Danke, Frau Kollegin Remlinger! – Für die Fraktion der CDU erteile ich jetzt dem Kollegen Dr. Juhnke das Wort. – Bitte schön, Herr Kollege!

Vielen Dank, Herr Präsident! – Liebe Kolleginnen und Kollegen! Ich glaube, wir sind zurzeit in einer sehr guten konjunkturellen Phase in Deutschland. Wir haben ein höheres Wachstum als der Euroraum. Wir haben eine stark exportierende Wirtschaft, weit besser als Japan oder die USA. Wir haben eine geringere Arbeitslosigkeit im Vergleich zu anderen europäischen Staaten. Wir haben eine drastisch geringere Rate bei der Jugendarbeitslosigkeit. Noch nie waren so viele Menschen in Deutschland

in Beschäftigung. Das ist übrigens nicht der Tatsache geschuldet, dass wir mehr reguliert oder die Steuern erhöht hätten, wie es die antragstellende Linkspartei in ihrem Programm immer wieder fordert. Es haben vielmehr sinnvolle Regulierungen und Reformen beim Arbeitsmarkt stattgefunden. Die Eurokrise wurde bisher erfolgreich bewältigt.
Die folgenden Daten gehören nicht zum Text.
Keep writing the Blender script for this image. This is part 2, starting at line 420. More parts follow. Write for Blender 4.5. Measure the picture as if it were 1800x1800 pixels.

In der Vergangenheit hat zudem eine maßvolle Lohnanpassung dazu geführt, dass Deutschland wettbewerbsfähig ist und unsere Wirtschaft exportieren kann.

Die Kehrseite dieser Entwicklung ist, dass es einen Kampf um gute Nachwuchskräfte gibt. Die Diskussion hatten wir gerade im Innenausschuss zum Thema Feuerwehr. Auch dort sind der Senat und die Feuerwehr proaktiv am Handeln. Es gibt ein Maßnahmepaket, wie man dem im Rahmen dessen, was möglich ist, begegnen kann. So ist es auch bei der qualitativen Personalentwicklung im Land Berlin. Auch hier haben wir gerade ein Maßnahmepaket im Innenausschuss verabschiedet. Es wird ein wichtiger Beitrag sein.